Goldberg specializes in scaring people about non-existent bogeymen like the “liberal media.” Both he and the GOP, whose talking points he echoes, are piling up a mountain of evidence of wrongheadedness.
BRET RAUSHENBUSH
Albuquerque
Obama takes too many vacations
I THINK INSTEAD of Obama giving 5 percent of his salary back, he should cut back on his lavish monthly vacations for him and his family. This is like letting the air out of tires to save on gas. What we need is someone who understands how to grow the economy, not stupid grandstand moves that have no effect and are just good fodder for the main media that they report with a straight face.
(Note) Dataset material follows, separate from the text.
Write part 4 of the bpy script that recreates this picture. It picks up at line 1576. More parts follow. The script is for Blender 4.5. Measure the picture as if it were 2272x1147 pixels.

Why don’t they report on how much his vacations cost the taxpayer? Tax and spend is all he knows. The amount his one vacation with Tiger Woods cost is as much as keeping the White House open for tours for one full year.
LORRAINE COLLUMS
Albuquerque
Too much money, effort on sports
THERE WAS a time before N.M. taxpayers and the big federal government poured wasted money into the continuously failing N.M. school system sinkhole we experience today, when there was a return on investment benefiting everyone: the student, the teacher, the community, the employer and ultimately, the country.
Long gone is the very stupid and naive concept that by getting a good grade through honest diligent application of discipline, today’s students will earn self-esteem through education.
What is with this sports love affair in this country? Do we really care that some coach paid more than you and I will make in our lifetime here in New Mexico is going to California?
Our tax dollar investments should be laser-beamed toward preparing and educating our kids to earn a living at a time when values about that are more than stunted. It’s not about money — it’s about community. And it’s not about sports. Self -esteem comes from making the grade. We taxpayers give of ourselves for kids we don’t even know.
Sports: where are we going with this?